Perhaps even more concerning is the weaponization of fake images and content by politicians. Donald Trump is particularly notorious for using this tactic. Recently, he re-posted fake images of Swifties (Taylor Swift fans) purportedly promoting the Trump campaign. Trump has also shared fake images that depicted Kamala Harris as holding a communist rally at the Democratic national convention and a deepfake video of him dancing with the X owner Musk.

These events aren’t just isolated to Trump or the US election campaign. In the run up to the presidential elections in Argentina both competing teams employed AI to launch attacks on one another. Even the Russian government uses deepfakes to discredit Putin’s political opponents, a tactic less impactful given they already use authoritarian means of political repression and control over would-be candidates’ access to the ballot.


Demise of Trusted Institutions

The US was recently demoted from a full democracy to a flawed democracy due to the “erosion of confidence in the government and public institutions”. Of course, the fault cannot be attributed to AI alone, but the contribution to the erosion of transparency, accountability and fairness in politics cannot be understated. Even if we put aside instances where AI is not being used deliberately as a weapon, Albert Fox Cahn suggests its use to convey genuine government announcement or reach out to voters in regional dialects you can’t actually speak sets a dangerous precedent.

Cahn argues that when it’s been used for genuine government reasons then you educate the public with the belief that deepfakes are reliable and should be trusted. There is huge potential to use deepfakes to really undermine trust in government and trust in our institutions.”

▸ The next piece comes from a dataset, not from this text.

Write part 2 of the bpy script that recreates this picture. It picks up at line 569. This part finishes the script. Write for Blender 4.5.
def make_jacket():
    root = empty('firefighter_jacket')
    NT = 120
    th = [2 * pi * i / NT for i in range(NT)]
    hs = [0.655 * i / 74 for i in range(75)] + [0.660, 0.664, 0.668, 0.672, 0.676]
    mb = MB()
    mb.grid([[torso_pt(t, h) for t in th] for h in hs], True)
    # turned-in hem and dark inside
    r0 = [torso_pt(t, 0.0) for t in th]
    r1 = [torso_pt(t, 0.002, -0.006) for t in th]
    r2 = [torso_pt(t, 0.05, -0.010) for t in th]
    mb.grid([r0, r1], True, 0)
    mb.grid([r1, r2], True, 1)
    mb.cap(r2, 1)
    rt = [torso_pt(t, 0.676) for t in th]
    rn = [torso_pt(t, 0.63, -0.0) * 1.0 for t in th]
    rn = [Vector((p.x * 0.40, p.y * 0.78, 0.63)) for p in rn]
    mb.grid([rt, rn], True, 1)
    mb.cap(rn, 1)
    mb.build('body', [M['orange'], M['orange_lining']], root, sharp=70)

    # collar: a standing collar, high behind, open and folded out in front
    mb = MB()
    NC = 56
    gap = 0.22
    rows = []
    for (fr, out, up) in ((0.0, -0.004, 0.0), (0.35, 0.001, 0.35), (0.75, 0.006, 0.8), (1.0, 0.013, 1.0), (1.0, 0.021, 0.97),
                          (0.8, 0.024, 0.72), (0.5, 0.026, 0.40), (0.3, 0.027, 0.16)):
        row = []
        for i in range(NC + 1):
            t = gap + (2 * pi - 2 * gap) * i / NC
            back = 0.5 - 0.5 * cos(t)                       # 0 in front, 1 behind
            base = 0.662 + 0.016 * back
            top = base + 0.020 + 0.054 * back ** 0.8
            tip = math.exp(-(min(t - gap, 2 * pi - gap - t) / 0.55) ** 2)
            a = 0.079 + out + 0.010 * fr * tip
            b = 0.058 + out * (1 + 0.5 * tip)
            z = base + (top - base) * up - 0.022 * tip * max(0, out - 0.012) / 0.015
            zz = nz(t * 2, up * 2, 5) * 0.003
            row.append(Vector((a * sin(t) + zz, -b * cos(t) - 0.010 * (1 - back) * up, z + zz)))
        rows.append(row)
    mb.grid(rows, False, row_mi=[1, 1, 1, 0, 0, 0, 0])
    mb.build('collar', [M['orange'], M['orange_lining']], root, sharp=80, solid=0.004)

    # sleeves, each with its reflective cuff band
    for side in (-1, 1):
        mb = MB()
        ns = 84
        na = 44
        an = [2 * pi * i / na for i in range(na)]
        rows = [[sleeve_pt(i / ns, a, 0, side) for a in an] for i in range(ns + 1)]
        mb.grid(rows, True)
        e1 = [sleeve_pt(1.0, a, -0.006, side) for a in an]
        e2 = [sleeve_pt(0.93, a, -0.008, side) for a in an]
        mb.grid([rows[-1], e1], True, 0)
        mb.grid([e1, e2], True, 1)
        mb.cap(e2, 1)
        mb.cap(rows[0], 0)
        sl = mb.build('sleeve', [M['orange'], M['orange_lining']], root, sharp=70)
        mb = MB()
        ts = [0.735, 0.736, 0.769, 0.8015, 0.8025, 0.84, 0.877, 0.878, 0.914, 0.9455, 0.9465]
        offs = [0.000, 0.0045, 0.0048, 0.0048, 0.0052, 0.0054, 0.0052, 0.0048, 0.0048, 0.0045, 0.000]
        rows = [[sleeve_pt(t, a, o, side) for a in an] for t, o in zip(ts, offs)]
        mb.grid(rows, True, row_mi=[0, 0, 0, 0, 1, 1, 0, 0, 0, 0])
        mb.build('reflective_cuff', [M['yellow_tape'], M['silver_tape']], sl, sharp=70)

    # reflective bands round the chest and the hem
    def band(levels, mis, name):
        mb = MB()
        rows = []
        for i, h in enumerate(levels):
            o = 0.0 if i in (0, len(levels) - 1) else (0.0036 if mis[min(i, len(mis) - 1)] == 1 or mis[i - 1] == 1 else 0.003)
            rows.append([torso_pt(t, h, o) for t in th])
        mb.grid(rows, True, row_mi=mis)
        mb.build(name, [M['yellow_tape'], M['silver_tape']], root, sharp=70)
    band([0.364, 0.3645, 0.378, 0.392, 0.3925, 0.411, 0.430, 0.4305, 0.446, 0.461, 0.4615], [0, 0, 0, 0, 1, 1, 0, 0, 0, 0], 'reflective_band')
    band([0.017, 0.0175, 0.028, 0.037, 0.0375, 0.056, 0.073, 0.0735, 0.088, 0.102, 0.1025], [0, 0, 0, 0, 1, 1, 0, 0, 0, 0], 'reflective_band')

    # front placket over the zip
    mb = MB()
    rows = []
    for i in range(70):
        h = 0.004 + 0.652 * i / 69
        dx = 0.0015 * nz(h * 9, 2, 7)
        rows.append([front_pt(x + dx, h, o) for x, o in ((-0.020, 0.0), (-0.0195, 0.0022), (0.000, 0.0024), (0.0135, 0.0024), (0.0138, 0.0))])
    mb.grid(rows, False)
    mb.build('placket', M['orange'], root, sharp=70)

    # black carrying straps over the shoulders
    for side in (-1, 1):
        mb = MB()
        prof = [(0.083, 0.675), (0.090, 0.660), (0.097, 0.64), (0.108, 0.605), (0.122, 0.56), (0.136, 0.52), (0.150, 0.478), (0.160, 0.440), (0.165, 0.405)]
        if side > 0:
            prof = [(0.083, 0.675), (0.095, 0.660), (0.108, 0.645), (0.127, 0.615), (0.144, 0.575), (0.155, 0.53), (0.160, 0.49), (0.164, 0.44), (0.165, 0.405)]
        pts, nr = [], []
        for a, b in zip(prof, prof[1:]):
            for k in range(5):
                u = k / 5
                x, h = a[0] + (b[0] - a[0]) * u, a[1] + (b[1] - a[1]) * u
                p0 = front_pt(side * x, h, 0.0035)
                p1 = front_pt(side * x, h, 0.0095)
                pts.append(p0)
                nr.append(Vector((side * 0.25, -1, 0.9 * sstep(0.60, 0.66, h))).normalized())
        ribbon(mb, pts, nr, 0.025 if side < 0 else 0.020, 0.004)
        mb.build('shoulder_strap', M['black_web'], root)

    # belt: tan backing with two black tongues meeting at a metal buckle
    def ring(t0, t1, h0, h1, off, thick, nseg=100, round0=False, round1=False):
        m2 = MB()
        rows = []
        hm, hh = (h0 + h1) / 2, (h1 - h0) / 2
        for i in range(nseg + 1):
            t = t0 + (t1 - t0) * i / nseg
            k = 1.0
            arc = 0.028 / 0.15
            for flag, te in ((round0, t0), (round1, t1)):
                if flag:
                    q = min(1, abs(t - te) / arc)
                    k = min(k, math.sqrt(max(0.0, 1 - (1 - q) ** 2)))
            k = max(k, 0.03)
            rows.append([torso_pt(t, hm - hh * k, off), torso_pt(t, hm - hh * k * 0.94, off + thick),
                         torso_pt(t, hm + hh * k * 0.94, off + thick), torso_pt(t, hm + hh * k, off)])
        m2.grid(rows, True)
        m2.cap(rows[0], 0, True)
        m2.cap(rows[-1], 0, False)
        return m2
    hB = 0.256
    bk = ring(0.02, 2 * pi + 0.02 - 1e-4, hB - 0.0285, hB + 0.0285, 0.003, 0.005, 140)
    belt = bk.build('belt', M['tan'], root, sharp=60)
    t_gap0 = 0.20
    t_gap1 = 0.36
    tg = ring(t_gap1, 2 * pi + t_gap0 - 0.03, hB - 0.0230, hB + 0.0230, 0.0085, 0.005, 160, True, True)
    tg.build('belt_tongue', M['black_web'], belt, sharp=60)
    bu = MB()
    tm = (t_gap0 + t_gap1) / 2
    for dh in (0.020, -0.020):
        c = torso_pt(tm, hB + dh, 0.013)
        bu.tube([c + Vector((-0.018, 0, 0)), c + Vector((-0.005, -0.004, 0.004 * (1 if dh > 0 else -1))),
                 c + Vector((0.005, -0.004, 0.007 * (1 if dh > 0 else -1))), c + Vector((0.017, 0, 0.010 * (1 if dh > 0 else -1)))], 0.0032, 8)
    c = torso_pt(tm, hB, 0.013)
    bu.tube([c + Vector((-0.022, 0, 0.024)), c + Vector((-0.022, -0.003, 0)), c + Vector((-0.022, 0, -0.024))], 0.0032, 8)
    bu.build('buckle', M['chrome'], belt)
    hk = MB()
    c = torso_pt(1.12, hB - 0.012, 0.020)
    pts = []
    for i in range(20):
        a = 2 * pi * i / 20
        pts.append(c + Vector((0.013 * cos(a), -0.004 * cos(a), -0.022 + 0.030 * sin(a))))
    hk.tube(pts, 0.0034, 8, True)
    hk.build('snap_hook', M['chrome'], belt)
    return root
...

Limiting the negative effect of AI

It should be noted that a lot of the negative effects or harmful application on politics tend to exist already and are merely exacerbated by AI. But if there are ways to limit the damage that AI can have on the world of politics then for the sake of preserving and promoting democratic institutions and fair elections, then these should be implemented.

Companies like YouTube have announced that they will require content made with a generative AI to be self-labelled. While this is a step in the right direction, it does not help to diminish the effects of those who are purposefully using generative AI for harm. In this case, AI tools which automatically detect content created by another AI would be extremely useful. Some of these tools exists already, and many providers in audio detection claim their tools are over 90% accurate in differentiating between real audio and AI-generated audio. However, not only is the technology not advanced enough to detect these fakes at a large scale but it’s also not accurate enough to provide the clarity required.

It is also important to note that fake content detection is only useful if you have active moderators prepared to remove this information from a site. While some social media sites are claiming they will ramp up their content moderation teams ahead of elections, Joycelyn Tate insists that these moderation systems must always remain ‘ramped up’. The way that fake information dissimulation works is it does not just start when the election session starts, there is a strategy to how disinformation is spread and it is usually a lengthy process involving joining groups as a trusted long-term voice.

Therefore, not only do we need technical advancement and investment in deepfake detections and tools which use AI for good in politics. But we also need governments to create legislation which promotes and requires these giant tech companies to invest more heavily in content moderation tools and to promote the truth above all.


Written by Celene Sandiford, smartR AI



p.s.

Fun fact: Bing’s image generator platform refused to create a deepfake cartoon of Trump and Kamala holding hands.